O TEATRO INFANTIL VAI MUITO BEM, OBRIGADO

        Quando eu era criança havia muito poucos espetáculos feitos especialmente para o público infantil. Meus pais tentavam preencher essa lacuna contentando-se em nos levar a shows de mágica ou de patinação no gelo (Holyday on Ice). Íamos também ao circo, onde além dos números tipicamente circenses (acrobacias, malabarismo e palhaços), se podia assistir a peças de circo teatro, nem sempre interessantes e adequadas para um pequeno de cinco anos.
        Há cerca de 35 anos voltei a assistir a espetáculos infantis para levar minha filha Mariana. Na maioria das vezes eram apresentações constrangedoramente fracas, quer no conteúdo (mensagens edificantes), quer na forma (produções baratas e mal feitas), tratando as crianças como débeis mentais.
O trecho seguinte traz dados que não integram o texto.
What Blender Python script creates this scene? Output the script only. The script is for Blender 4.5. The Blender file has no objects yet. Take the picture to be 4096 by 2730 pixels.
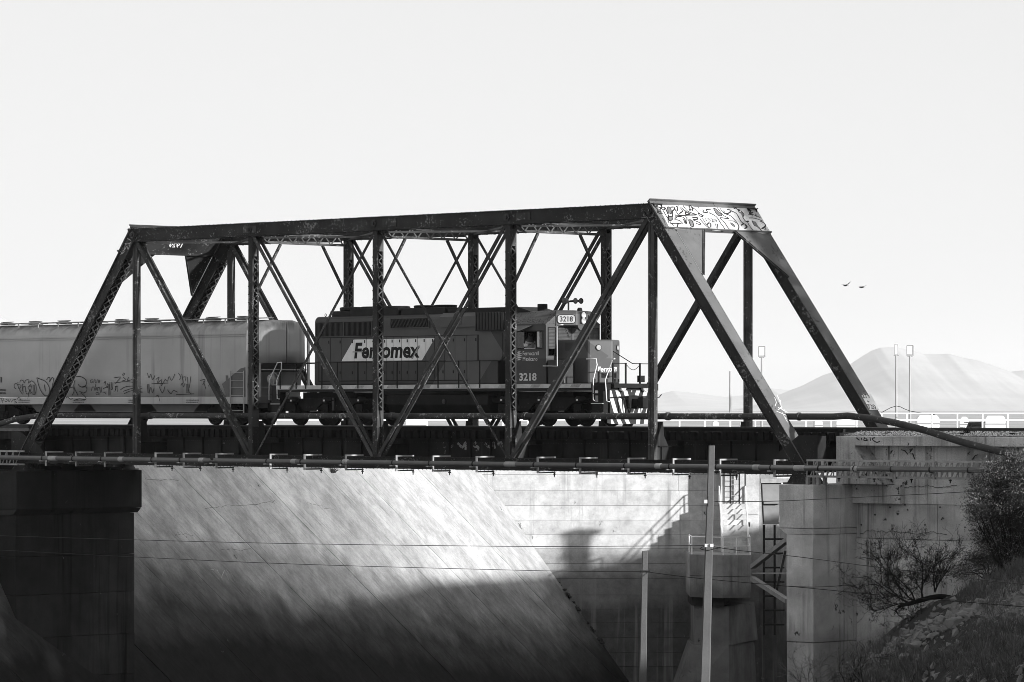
import bpy, bmesh, math, random
from mathutils import Vector, Matrix
R = math.radians
rnd = random.Random(7)
S = bpy.context.scene
COL = S.collection

# ------------------------------------------------------------------ camera
CX, CY, CZ, TH, F = 144.803, -113.468, 0.624, 0.78889, 16478.0
cam = bpy.data.cameras.new('camera'); cam_o = bpy.data.objects.new('camera', cam); COL.objects.link(cam_o)
cam.sensor_width = 36.0; cam.lens = 36.0 * F / 4096
cam.shift_y = (1642.667 - 1365) / 4096
cam.clip_start = 1.0; cam.clip_end = 60000
cam_o.location = (CX, CY, CZ); cam_o.rotation_euler = (R(90), 0, TH)
S.camera = cam_o

# ------------------------------------------------------------------ sky, sun, exposure
SUN_EL, SUN_AZ = 13.0, 6.0            # azimuth from +x towards +y
w = bpy.data.worlds.new('World'); S.world = w; w.use_nodes = True
nt = w.node_tree; nt.nodes.clear()
sky = nt.nodes.new('ShaderNodeTexSky'); sky.sky_type = 'NISHITA'; sky.sun_disc = False
sky.sun_elevation = R(SUN_EL); sky.sun_rotation = R(90 - SUN_AZ)
sky.dust_density = 0.6; sky.air_density = 1.0; sky.ozone_density = 1.0
bw = nt.nodes.new('ShaderNodeRGBToBW')
pw = nt.nodes.new('ShaderNodeMath'); pw.operation = 'POWER'; pw.inputs[1].default_value = 0.25
ml = nt.nodes.new('ShaderNodeMath'); ml.operation = 'MULTIPLY'; ml.inputs[1].default_value = 3.2
bg = nt.nodes.new('ShaderNodeBackground'); bg.inputs['Strength'].default_value = 0.1
out = nt.nodes.new('ShaderNodeOutputWorld')
nt.links.new(sky.outputs[0], bw.inputs[0]); nt.links.new(bw.outputs[0], pw.inputs[0])
nt.links.new(pw.outputs[0], ml.inputs[0]); nt.links.new(ml.outputs[0], bg.inputs['Color'])
nt.links.new(bg.outputs[0], out.inputs['Surface'])
sun = bpy.data.lights.new('sun', 'SUN'); sun.energy = 5.0; sun.angle = R(1.6); sun.color = (1, 1, 1)
sun_o = bpy.data.objects.new('sun', sun); COL.objects.link(sun_o)
sd = Vector((math.cos(R(SUN_EL)) * math.cos(R(SUN_AZ)), math.cos(R(SUN_EL)) * math.sin(R(SUN_AZ)), math.sin(R(SUN_EL))))
sun_o.rotation_euler = (-sd).to_track_quat('-Z', 'Y').to_euler()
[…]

        Agora volto a frequentar o teatro infantil para levar minha netinha Laura que está com três anos e meio e é surpreendente a qualidade das montagens: dramaturgias bem elaboradas e traduções cênicas que acompanham o seu nível de qualidade, pensando no ser inteligente que está sentado na plateia, seja criança ou adulto. Os cuidados da produção aparecem nos cenários, trilha sonora, iluminação e nos atores muito bem preparados tanto na interpretação como na interação com a criançada.
        Restrinjo-me apenas aos trabalhos que assisti este ano para exemplificar o que escrevo acima: A Gaiola (texto de Adriana Falcão e direção de Duda Maia), A Princesinha Medrosa (texto de Carolina Moreyra e direção de Kiko Marques), Kazuki e a Misteriosa Naomi (de Marcus Cardeliquio e direção de Heitor Goldflus) e agora O Dragão de Fogo (de Cássio Pires e direção de Marcelo Lazzaratto). Todos excelentes.
        Cássio Pires baseou-se em conto japonês para contar a história do garoto Shun-Li que deve enfrentar perigoso dragão que está ameaçando a sua aldeia.
        O Dragão de Fogo usa pouquíssimos adereços cênicos (leques, lanterna, papel e uma bandeira) e palco nu apenas com grande tapete branco, além dos sugestivos figurinos de Fauze Haten. Lazzaratto aposta na imaginação do público contando com isso com a excelência do trio de atores. Esio Magalhães com sua arte de palhaço interpreta várias personagens atingindo o auge quando faz o rato Shun-Lé (Laura, literalmente, rolou de rir na poltrona). Eduardo Okamoto exibe sua sofisticada expressão corporal saindo-se muito bem em sua primeira incursão no teatro infantil. A surpreendente Luciana Mizutani exibe sua versatilidade tanto na delicada (e louca!) borboleta como no vigoroso e ameaçador dragão.


        Uma criança que assiste a espetáculo desse nível que trata o amor como a coisa mais forte do mundo e que comenta de maneira sutil que é preciso estar atento e forte porque o perigo está sempre à nossa porta só pode sair fortalecida do teatro, além de querer continuar a ir ao teatro. Quer formação de público mais eficiente?
        A peça saiu do cartaz do Teatro Anchieta no sábado, dia 01/07, mas deve cumprir nova temporada no Teatro Cacilda Becker. Atentos, pois!